The EPA-ethanol fraud scheme
Opinion Journal:
Ethanol is losing political steam on the left and right, but the fuel retains a powerful patron in the Environmental Protection Agency. On Wednesday the EPA retroactively reduced the 2013 gasoline-blending mandate for cellulosic ethanol to 810,185 gallons from six million. If that sounds like a big cut, 810,185 gallons is precisely every last drop the industry managed to produce. The 2014 mandate is nonetheless pegged at a preposterous 17 million gallons.This boondoggle needs to be revoked. It is outrageous to require refiners to pay for non existent bio diesel and then pass the cost on to consumers. Since when it the government allowed to be a co-conspirator in a fraud? This kind of corrupt business practice should be prosecuted and the EPA officials who recklessly permit it should be targets as well.
An even better measure of the EPA's tie-up with the ethanol lobby is the protracted delay of rules meant to keep criminals out of the alternative fuels markets. Ethanol has always been a scam on taxpayers but the mandate has proved to be an invitation for mass fraud.
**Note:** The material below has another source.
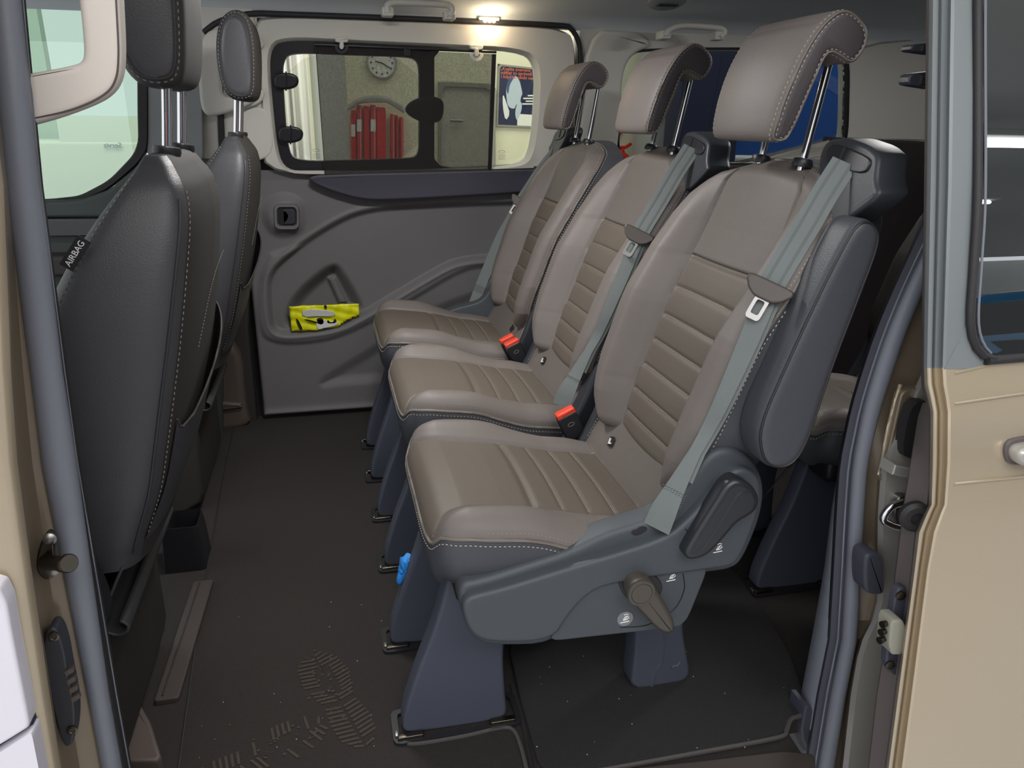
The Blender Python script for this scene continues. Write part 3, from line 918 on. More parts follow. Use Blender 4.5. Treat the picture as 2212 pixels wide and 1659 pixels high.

Every gallon of ethanol is assigned a 38-digit "renewable identification number," or RIN, which oil refiners, blenders and importers can buy or trade to comply with the quotas. Because the EPA registers RIN generators but conducts no due diligence about their legitimacy, crooks have discovered that they can sell fake RINs that are unconnected to an underlying batch of ethanol.
In January two Las Vegas men were indicted by federal prosecutors on 57 wire fraud, conspiracy, money laundering and other counts in a $37 million scheme. They claimed to be importing Canadian biodiesel made from vegetable oil that never existed. Last September the feds broke up an Indiana ring that stole $100 million and that the U.S. attorney called "the largest tax and securities fraud scheme in Indiana history." The list of accused is long.
In January 2013, the EPA moved to create a quality control program, but not out of concern for the refiners that must pass the costs of these thefts on to consumers at the pump. The EPA maintains a "buyer beware" rule that punishes the victims of RIN fraud with fines even if they acted in good faith.